Linear transformation is when:
i) $F(αv)=αF(v)$
ii) $F(v+w)=F(v)+F(w)$
Then $α_1F(v_1) + α_2F(v_2) + … + α_nF(v_n) = F(α_1v_1) + … + F(α_nv_n) = 0$, I used i)
By using ii) we get $F(α_1v_1+ … + α_nv_n)=0$
We know that $0 = F(0)$ so:
$F(α_1v_1 + … + α_nv_n) = F(0) => α_1v_1 + … + α_nv_n = 0$, so $v_1, …, v_n$ are linearly independent
My teacher says it's wrong and I should do it again but I can't find a mistake 🙁
Best Answer
As pointed out in the comments already you made the mistake that you claimed the following: if for any $v \in V$ we have $F(v) =0$ then $v=0$. But this is only true if $F$ is injective, or equivalently if $\ker(F) = \{0\}$. So we cannot use this in this case.
Now we want to prove that given $a_1, \dots, a_n \in F$ (where $F$ is the underlying field of the vector spaces $V$ and $W$) we have that $$a_1v_1+ \dots + a_nv_n=0 \Rightarrow a_1= \dots = a_n=0.$$ (this is the definition of linear independence of the vectors $v_1, \dots, v_n$).

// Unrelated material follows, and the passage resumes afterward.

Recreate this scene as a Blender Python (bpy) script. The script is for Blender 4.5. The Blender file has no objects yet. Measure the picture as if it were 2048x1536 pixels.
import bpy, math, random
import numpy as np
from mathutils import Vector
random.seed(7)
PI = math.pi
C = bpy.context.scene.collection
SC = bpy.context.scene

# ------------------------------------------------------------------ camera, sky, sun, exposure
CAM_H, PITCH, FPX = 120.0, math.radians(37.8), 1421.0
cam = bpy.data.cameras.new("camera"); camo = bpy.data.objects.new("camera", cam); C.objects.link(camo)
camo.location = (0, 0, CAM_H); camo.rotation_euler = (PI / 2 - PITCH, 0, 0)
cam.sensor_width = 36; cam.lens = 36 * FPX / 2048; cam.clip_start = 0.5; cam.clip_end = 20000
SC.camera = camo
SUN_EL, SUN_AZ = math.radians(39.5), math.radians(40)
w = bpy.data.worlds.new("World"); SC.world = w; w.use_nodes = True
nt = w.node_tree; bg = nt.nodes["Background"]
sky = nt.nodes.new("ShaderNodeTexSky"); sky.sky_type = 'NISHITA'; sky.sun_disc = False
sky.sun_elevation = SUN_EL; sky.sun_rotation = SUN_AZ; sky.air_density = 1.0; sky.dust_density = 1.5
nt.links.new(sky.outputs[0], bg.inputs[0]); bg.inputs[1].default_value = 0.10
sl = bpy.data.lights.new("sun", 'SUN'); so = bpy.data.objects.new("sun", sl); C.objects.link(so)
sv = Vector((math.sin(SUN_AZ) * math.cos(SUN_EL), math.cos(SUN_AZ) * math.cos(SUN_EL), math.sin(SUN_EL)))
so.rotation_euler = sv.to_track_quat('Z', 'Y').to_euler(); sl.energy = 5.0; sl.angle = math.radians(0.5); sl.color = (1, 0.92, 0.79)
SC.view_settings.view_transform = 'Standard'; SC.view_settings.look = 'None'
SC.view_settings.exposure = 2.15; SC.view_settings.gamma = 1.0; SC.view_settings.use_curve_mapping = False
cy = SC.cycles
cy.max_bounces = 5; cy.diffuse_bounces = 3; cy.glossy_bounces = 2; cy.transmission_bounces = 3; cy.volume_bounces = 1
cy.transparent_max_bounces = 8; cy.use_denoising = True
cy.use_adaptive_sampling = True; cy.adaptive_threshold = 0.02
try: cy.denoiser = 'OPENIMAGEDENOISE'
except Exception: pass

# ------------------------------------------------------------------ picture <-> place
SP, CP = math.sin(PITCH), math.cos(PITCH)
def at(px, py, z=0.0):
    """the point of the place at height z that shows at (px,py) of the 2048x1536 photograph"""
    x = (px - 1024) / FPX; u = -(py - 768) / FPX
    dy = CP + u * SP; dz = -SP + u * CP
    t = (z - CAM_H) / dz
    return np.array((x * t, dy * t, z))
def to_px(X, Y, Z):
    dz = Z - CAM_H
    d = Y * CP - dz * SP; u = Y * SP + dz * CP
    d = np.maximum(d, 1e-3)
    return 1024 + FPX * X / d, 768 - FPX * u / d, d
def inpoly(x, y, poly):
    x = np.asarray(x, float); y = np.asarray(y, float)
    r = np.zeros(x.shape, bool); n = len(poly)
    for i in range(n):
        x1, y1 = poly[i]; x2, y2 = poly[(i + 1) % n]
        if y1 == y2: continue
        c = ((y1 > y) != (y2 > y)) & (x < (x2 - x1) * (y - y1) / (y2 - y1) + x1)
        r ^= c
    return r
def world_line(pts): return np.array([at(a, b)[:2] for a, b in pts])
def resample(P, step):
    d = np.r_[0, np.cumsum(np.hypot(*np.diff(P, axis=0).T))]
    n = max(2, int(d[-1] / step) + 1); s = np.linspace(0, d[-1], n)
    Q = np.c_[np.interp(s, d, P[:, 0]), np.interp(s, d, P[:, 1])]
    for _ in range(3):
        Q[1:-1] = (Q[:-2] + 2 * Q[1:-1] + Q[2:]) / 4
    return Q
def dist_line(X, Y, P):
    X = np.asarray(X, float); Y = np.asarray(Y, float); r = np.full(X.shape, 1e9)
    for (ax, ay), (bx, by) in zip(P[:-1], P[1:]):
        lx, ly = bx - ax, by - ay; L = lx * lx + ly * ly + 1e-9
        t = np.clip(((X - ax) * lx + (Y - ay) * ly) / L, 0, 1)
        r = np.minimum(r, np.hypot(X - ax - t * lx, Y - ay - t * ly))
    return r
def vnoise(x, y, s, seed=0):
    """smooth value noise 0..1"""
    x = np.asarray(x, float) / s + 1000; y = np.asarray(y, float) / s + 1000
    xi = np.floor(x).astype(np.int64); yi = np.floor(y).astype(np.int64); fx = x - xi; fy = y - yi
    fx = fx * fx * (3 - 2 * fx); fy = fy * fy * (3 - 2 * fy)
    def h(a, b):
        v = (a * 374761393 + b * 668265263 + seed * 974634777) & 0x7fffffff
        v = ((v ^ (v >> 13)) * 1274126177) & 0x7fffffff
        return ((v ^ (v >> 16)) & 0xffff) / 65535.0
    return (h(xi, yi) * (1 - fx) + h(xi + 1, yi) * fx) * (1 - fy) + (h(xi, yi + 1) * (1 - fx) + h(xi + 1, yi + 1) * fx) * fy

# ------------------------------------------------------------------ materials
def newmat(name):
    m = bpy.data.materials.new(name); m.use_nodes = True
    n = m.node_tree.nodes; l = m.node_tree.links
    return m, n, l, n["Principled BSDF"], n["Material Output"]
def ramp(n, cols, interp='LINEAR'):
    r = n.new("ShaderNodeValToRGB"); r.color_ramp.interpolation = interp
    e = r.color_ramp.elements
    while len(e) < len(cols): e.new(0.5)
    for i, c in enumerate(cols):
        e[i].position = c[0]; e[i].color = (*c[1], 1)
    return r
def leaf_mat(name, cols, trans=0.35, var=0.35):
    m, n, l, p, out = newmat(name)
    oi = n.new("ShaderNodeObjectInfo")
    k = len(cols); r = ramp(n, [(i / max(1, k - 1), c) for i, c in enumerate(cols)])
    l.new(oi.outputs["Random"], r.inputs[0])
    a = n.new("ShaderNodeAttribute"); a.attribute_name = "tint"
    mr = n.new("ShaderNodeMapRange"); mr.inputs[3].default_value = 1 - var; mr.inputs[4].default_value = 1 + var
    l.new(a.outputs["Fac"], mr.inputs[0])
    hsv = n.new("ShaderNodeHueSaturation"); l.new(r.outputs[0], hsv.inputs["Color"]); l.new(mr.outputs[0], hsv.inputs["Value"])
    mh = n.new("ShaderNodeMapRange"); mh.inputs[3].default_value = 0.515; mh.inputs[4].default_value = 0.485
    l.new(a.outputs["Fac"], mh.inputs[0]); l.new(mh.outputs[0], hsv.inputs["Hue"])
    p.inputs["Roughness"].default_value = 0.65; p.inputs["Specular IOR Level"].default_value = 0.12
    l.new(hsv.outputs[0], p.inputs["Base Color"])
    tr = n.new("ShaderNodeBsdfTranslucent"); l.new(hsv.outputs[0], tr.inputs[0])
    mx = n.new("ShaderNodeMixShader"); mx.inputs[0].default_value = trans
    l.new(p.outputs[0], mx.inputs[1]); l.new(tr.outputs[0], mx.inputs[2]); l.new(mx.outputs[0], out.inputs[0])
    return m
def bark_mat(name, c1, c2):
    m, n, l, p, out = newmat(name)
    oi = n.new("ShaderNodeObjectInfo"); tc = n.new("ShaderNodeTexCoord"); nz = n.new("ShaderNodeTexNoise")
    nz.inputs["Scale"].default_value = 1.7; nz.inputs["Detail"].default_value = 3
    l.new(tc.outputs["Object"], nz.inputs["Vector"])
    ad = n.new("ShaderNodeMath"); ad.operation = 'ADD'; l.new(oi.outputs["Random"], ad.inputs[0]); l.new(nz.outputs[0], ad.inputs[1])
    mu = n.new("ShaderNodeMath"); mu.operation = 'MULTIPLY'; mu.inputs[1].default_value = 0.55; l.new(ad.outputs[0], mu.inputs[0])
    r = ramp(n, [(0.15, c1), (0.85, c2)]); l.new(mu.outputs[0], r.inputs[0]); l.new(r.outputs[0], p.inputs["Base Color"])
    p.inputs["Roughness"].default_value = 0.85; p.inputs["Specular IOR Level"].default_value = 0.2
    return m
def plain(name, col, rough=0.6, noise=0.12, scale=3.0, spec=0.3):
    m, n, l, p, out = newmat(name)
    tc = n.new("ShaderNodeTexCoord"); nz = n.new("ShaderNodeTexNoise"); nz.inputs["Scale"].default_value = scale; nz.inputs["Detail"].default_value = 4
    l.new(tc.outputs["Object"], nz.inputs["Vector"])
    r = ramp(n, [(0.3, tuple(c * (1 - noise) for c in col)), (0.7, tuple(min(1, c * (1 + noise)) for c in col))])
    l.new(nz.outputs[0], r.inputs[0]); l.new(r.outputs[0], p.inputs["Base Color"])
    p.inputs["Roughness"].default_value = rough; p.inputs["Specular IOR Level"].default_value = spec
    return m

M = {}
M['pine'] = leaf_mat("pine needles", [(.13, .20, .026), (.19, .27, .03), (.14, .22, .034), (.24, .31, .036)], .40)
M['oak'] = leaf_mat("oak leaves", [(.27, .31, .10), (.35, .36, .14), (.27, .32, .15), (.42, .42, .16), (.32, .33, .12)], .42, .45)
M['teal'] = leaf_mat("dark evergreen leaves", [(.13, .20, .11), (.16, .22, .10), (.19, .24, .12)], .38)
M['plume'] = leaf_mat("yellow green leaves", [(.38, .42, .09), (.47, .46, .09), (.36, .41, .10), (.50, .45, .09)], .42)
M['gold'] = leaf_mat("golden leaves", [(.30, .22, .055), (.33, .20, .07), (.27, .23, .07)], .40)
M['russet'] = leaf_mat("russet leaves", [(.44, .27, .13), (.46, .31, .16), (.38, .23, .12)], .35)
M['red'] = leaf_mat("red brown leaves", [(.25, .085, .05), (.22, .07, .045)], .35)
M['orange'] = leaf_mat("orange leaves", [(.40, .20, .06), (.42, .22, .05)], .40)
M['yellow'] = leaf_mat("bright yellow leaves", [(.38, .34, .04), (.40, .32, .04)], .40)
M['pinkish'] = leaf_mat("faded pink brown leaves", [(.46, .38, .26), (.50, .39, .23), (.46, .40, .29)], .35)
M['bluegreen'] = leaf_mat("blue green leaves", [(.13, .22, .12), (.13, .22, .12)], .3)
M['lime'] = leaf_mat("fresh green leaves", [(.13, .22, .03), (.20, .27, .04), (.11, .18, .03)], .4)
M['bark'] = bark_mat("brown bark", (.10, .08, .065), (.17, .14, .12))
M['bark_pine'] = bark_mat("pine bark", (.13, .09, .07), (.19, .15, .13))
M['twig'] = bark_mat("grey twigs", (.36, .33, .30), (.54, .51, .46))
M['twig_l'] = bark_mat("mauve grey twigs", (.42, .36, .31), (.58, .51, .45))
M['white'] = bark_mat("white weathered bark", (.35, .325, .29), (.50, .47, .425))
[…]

In any reasonable exercise you should somehow use the assumption. So there has to be a point in our proof where we use that $F(v_1), \dots, F(v_n)$ are linearly independent. Let's start:
For the sake of contradiction assume that there is a non-trivial linear combination (non-trivial meaning that at least one coefficient $b_i$ is non-zero) of the $v_i$ that gives zero, i.e. $$b_1v_1+ \dots b_nv_n=0 \text{ and at least one } b_i \ne 0.$$ (We now want to arrive at a contradiction because this assumption would mean that $v_1, \dots, v_n$ is linearly dependent). Now from basic facts on linear operators we know that $F(0)=0$, therefore $$0=F(0) = F(b_1v_1 + \dots b_nv_n) = b_1F(v_1) + \dots b_nF(v_n)$$ by properties 1. and 2. listed by you. But if we compare the left hand side and the right hand side we have a linear combination of the vectors $F(v_1), \dots, F(v_n)$ giving zero, namely $$0=b_1F(v_1) + \dots b_nF(v_n).$$ But remember: at least one $b_i$ is non-zero, so there is a non-trivial linear combination of $F(v_1), \dots, F(v_n)$ which gives zero. This is a contradiction of the assumption that $F(v_1), \dots, F(v_n)$ are linearly independent.
Hence our initial assumption must have been wrong and $v_1, \dots, v_n$ are linearly independent.